Em âmbito local, quem conhece a residência Torquato de Castro, obra do arquiteto Heitor Maia Neto – situada na região de Aldeia, Camaragibe, cidade próxima ao Recife – compreende a importância ao que me refiro. O acesso se faz por uma pequena mata tropical, e após contato com este ambiente fechado um “clarão” surge emoldurando a paisagem a serviço da edificação. A relação de distância – um gramado praticamente sem nenhuma vegetação de grande porte – é o instrumento encontrado pelo arquiteto para que a edificação surja com todo o seu esplendor. O vazio é que proporciona a escala monumental pretendida.

residência torquato de castro

Dessa forma observo que o problema da verticalização é de caráter espacial, e não de escala. De vazio e ocupação. Uma relação confortável entre observador e objeto. Sem interrupções ou muros, como, por exemplo, a região de La Défense em Paris.

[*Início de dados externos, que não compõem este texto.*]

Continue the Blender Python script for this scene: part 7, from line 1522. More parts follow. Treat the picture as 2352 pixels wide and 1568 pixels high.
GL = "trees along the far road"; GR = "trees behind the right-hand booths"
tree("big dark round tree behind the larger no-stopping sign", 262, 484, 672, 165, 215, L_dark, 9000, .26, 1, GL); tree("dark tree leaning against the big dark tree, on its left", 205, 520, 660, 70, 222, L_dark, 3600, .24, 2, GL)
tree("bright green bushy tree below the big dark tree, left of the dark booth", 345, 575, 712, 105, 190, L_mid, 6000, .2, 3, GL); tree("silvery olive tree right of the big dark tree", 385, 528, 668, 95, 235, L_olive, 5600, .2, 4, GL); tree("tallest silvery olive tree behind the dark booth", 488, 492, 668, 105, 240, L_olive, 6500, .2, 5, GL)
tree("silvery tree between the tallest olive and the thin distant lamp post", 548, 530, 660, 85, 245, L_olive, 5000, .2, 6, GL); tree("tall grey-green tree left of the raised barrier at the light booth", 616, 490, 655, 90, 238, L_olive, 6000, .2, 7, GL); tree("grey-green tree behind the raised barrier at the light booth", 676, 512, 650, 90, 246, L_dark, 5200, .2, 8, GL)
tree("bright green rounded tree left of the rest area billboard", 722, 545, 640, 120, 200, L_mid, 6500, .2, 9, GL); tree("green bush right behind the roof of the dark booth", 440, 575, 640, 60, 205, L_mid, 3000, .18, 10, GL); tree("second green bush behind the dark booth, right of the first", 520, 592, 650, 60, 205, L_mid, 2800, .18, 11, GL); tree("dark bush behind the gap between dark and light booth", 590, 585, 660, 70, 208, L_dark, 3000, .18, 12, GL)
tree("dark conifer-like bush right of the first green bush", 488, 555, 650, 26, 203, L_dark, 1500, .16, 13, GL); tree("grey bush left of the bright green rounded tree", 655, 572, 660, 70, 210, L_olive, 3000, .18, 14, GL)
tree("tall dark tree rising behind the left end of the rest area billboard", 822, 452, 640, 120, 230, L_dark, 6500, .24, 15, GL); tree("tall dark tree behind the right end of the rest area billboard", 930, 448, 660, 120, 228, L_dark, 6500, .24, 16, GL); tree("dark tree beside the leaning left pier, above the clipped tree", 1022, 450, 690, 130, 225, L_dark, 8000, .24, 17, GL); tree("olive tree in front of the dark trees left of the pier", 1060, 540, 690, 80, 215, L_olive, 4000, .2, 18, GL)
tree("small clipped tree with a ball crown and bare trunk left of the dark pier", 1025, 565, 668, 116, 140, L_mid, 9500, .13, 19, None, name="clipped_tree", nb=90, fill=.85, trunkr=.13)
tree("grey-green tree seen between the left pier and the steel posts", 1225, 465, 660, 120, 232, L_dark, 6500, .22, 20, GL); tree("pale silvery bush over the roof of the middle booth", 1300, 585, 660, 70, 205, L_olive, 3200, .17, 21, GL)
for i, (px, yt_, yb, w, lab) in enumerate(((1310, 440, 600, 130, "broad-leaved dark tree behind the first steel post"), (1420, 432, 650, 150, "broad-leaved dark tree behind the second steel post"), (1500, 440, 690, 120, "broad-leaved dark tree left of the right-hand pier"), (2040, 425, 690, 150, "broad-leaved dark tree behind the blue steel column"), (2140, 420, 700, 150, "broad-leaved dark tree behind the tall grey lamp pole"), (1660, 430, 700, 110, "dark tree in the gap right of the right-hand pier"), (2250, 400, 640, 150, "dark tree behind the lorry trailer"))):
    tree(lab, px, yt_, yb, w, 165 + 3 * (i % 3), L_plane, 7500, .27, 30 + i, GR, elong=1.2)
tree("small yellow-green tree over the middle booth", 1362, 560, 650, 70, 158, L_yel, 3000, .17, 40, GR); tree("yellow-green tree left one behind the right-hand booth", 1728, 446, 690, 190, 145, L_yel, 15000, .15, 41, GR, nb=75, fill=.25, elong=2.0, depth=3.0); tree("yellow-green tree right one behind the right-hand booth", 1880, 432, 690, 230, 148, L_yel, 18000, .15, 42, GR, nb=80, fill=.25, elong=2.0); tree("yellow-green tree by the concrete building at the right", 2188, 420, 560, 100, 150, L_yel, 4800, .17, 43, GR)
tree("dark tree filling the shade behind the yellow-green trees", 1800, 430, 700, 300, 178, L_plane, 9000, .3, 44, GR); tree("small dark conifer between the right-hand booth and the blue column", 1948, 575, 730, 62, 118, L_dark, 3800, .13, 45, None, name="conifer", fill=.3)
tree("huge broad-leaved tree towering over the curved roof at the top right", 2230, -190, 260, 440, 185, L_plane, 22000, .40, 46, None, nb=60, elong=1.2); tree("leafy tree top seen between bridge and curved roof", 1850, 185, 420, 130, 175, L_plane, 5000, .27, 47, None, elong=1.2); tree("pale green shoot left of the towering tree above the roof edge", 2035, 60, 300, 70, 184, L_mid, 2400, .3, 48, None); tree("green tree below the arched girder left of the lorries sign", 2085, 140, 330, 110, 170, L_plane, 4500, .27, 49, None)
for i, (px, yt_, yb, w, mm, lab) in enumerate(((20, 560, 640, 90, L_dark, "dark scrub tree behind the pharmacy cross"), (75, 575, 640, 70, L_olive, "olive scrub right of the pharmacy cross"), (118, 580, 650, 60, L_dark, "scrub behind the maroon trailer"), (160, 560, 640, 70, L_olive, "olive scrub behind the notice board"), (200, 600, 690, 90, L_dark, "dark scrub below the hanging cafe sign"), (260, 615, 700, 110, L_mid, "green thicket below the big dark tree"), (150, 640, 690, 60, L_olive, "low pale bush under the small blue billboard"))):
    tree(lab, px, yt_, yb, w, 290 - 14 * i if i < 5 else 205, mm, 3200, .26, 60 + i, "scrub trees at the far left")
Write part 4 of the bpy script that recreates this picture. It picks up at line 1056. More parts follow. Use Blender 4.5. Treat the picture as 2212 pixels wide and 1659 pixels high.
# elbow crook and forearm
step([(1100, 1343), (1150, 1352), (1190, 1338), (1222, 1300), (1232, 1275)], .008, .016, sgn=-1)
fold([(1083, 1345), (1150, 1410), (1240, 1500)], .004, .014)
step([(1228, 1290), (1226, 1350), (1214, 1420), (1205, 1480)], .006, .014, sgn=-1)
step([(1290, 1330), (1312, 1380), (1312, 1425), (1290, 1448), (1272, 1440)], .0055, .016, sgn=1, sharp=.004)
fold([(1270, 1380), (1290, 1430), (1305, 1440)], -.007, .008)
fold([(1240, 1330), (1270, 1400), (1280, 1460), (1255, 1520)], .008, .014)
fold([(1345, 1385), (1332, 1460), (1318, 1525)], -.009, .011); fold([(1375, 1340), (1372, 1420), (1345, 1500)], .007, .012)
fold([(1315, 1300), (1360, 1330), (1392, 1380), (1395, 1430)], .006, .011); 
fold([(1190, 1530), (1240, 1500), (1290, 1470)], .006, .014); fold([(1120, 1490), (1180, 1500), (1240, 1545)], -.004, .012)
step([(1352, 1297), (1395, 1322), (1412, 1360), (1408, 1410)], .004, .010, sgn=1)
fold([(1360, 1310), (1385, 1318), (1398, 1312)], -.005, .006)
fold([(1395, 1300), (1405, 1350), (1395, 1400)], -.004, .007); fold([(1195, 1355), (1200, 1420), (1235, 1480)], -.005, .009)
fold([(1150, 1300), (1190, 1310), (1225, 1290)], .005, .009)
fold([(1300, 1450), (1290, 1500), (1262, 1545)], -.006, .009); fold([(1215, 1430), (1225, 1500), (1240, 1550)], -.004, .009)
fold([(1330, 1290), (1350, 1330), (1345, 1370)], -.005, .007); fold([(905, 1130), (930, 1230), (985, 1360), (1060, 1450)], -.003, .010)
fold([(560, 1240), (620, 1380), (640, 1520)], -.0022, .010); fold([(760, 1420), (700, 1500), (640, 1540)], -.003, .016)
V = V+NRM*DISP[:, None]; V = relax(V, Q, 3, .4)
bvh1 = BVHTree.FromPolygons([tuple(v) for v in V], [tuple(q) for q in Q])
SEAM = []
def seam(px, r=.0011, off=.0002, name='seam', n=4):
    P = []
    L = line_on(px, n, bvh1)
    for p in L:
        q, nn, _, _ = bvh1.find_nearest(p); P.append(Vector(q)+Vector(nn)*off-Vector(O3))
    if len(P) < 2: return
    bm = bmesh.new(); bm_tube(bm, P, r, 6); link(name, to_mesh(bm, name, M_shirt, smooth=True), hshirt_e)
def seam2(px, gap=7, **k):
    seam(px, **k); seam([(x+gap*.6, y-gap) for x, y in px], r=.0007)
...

Seu edifício mais significativo e centro da composição – o Arche de La Défense – possui 110 metros de altura – o equivalente a um prédio de 33 andares – não é o mais alto. A sua importância deve-se a uma questão simbólica, pois o formato em arco do edifício é uma alusão contemporânea ao Arco do Triunfo, localizado no outro extremo da cidade, e em total sintonia com este. Entretanto, sem o grande vazio em seu entorno, a potencialidade da exploração simbólica não seria perceptível.

la defense

O mesmo se aplica a Torre Eiffel. Se estivesse localizada em um sítio minúsculo, rodeada por edifícios – mesmo em menor escala – o impacto visual seria desprezível. O grande vazio – verde e público – a torna magistral. A torre possui 324 metros de altura, o que corresponde a um edifício de 108 andares, e mesmo assim nos parece confortável, pois a distância horizontal – em contrapartida – é generosa. O raciocínio pode ser transferido para as pirâmides do Egito. A linha do horizonte proporcionada pelo vazio do deserto é a razão que as tornam monumental.

torre eiffel

Acredito que temos a obrigação – nós técnicos apropriados para exercer tais fim – de convencer os “leigos“ a importância deste “espaço perdido“ em toda nossa área de atuação, seja arquitetônica, urbana, privada ou pública. Fazer vê-los que em alguns momentos é mais interessante perder algo para uma conquista maior.

Nossas cidades e acomodações precisam de poros para “transpirar”, de vazios para expurgar suas mazelas. Precisamos repensar o excesso de cheios, sob pena de chegarmos a um colapso. A requalificação destes cheios – ou a construção dos vazios – delineará que tipo de cidade teremos no futuro.